The crisis of Heiligenstadt inspired Dean to write his own composition, Testament, that was originally for the 12 violas of the Berlin Philharmonic — Dean, a viola player, was formerly among their number — and later reworked for chamber orchestra. In it, he directs the string players to play without rosin on their bows, producing a sound that’s not fully present, a “sonic metaphor” for Beethoven’s hearing loss.

Testament will be performed in its chamber orchestra version at the Adelaide Festival in a program called The Sound of History. Dean and the Adelaide Symphony Orchestra are to be joined by Cambridge historian Christopher Clark, who will discuss the social and political currents swirling around Europe in the early 19th century, the time of Beethoven’s Heiligenstadt Testament and Eroica symphony. (Beethoven had dedicated the Eroica to Napoleon before the little corporal had himself crowned emperor, and Beethoven scratched out the tribute in disgust.)

In another busy year for Dean, he is writing a Diabelli variation for Austrian pianist Rudolf Buchbinder — adding to Beethoven’s set of 33 variations on the waltz theme — and also a Beethoven-inspired piano concerto for Jonathan Biss. “So this Beethoven chap keeps following me,” Dean says.

Beethoven was a composer mainly of instrumental music who worked with conventional musical forms — symphony, sonata, concerto — even as he pushed them into ever-more challenging directions. Towards the end of his life, he embraced the chorus — symbol of the collective voice of humanity — and harnessed its power to two of his greatest compositions.

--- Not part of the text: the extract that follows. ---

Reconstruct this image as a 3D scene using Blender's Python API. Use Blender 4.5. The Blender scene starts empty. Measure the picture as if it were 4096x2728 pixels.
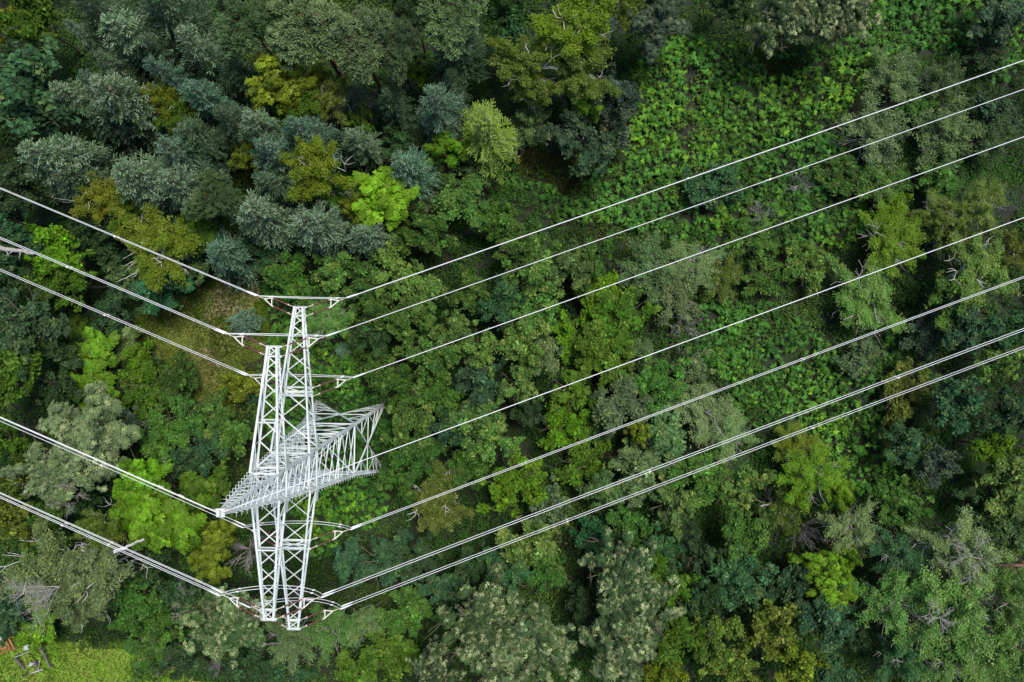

His Missa Solemnis is a setting of the ordinary mass but on a vast scale: a symphonic work for the concert hall, rather than the church. And in the ninth symphony, he broke the norms of symphonic music to include a long fourth movement for chorus and orchestra, a setting of Schiller’s poem, An die Freude, Ode to Joy. It’s as if the orchestra on its own was no longer sufficient to say what Beethoven needed to say, hence the tenor’s declaration when he introduces the singing: “Friends, no more these sounds: let’s have something more joyful.” Enter the chorus.

The Sydney Philharmonia Choir is marking its centenary this year, and will sing both the Choral symphony and the Missa Solemnis in concert with the Sydney Symphony Orchestra. The choir’s artistic director, Brett Weymark, thinks of the mass and the symphony as Beethoven’s “yin and yang”, or the sacred and secular sides of his personality.

“In the Missa Solemnis you hear Beethoven struggling with the idea of an authoritarian God, and when you get to Schiller’s text in the ninth, you have a loving God,” Weymark says.

“The Missa Solemnis in a funny sort of way has always sounded like an animal trapped in a cage: he thrashes at the doors of theology to try and work out what it means. It is a raving sermon from the pulpit.”

Both pieces are extremely difficult to sing. The sopranos and the tenors are high and exposed. The musical lines are complicated and overlapping. Beethoven, who stared down death, who knew the torment of existential despair, who knew that the human spirit can fly on wings of music, does not let his chorus go without a struggle. But the joy, when it comes, is radiant, victorious and universal. That’s why Beethoven is the most beloved of the great composers. It’s why we need him more than ever.